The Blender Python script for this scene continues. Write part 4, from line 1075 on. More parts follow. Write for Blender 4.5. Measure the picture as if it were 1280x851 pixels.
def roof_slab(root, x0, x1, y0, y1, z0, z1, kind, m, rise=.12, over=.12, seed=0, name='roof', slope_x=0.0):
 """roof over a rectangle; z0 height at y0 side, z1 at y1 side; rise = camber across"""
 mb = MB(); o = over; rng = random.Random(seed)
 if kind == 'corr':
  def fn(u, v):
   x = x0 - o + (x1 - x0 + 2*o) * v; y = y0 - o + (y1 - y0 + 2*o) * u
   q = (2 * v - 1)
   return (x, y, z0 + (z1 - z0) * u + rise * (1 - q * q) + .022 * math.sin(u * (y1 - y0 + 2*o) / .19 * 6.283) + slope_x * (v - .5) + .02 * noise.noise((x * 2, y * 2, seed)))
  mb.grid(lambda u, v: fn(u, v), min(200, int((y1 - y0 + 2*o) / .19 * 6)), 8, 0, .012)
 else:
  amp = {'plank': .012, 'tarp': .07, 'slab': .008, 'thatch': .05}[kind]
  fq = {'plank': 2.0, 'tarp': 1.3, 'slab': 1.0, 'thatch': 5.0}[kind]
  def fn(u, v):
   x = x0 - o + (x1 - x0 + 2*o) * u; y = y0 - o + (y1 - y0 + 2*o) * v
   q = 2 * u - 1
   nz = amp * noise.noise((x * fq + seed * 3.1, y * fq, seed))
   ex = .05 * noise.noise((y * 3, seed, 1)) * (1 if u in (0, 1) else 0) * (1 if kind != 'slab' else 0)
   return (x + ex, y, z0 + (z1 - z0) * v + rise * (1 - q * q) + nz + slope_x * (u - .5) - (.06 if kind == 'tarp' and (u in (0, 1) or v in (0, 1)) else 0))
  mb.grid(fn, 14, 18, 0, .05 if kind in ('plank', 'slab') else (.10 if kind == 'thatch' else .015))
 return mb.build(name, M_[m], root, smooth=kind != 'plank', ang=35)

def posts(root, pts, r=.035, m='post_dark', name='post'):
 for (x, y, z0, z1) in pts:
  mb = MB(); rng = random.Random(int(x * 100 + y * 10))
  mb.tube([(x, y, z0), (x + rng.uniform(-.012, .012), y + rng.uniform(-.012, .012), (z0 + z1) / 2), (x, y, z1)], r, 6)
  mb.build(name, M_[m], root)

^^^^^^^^

### Work to complete
Your task is to quote all of the data word for word.

### Written answer
The Blender Python script for this scene continues. Write part 4, from line 1075 on. More parts follow. Write for Blender 4.5. Measure the picture as if it were 1280x851 pixels.
def roof_slab(root, x0, x1, y0, y1, z0, z1, kind, m, rise=.12, over=.12, seed=0, name='roof', slope_x=0.0):
 """roof over a rectangle; z0 height at y0 side, z1 at y1 side; rise = camber across"""
 mb = MB(); o = over; rng = random.Random(seed)
 if kind == 'corr':
  def fn(u, v):
   x = x0 - o + (x1 - x0 + 2*o) * v; y = y0 - o + (y1 - y0 + 2*o) * u
   q = (2 * v - 1)
   return (x, y, z0 + (z1 - z0) * u + rise * (1 - q * q) + .022 * math.sin(u * (y1 - y0 + 2*o) / .19 * 6.283) + slope_x * (v - .5) + .02 * noise.noise((x * 2, y * 2, seed)))
  mb.grid(lambda u, v: fn(u, v), min(200, int((y1 - y0 + 2*o) / .19 * 6)), 8, 0, .012)
 else:
  amp = {'plank': .012, 'tarp': .07, 'slab': .008, 'thatch': .05}[kind]
  fq = {'plank': 2.0, 'tarp': 1.3, 'slab': 1.0, 'thatch': 5.0}[kind]
  def fn(u, v):
   x = x0 - o + (x1 - x0 + 2*o) * u; y = y0 - o + (y1 - y0 + 2*o) * v
   q = 2 * u - 1
   nz = amp * noise.noise((x * fq + seed * 3.1, y * fq, seed))
   ex = .05 * noise.noise((y * 3, seed, 1)) * (1 if u in (0, 1) else 0) * (1 if kind != 'slab' else 0)
   return (x + ex, y, z0 + (z1 - z0) * v + rise * (1 - q * q) + nz + slope_x * (u - .5) - (.06 if kind == 'tarp' and (u in (0, 1) or v in (0, 1)) else 0))
  mb.grid(fn, 14, 18, 0, .05 if kind in ('plank', 'slab') else (.10 if kind == 'thatch' else .015))
 return mb.build(name, M_[m], root, smooth=kind != 'plank', ang=35)

def posts(root, pts, r=.035, m='post_dark', name='post'):
 for (x, y, z0, z1) in pts:
  mb = MB(); rng = random.Random(int(x * 100 + y * 10))
  mb.tube([(x, y, z0), (x + rng.uniform(-.012, .012), y + rng.uniform(-.012, .012), (z0 + z1) / 2), (x, y, z1)], r, 6)
  mb.build(name, M_[m], root)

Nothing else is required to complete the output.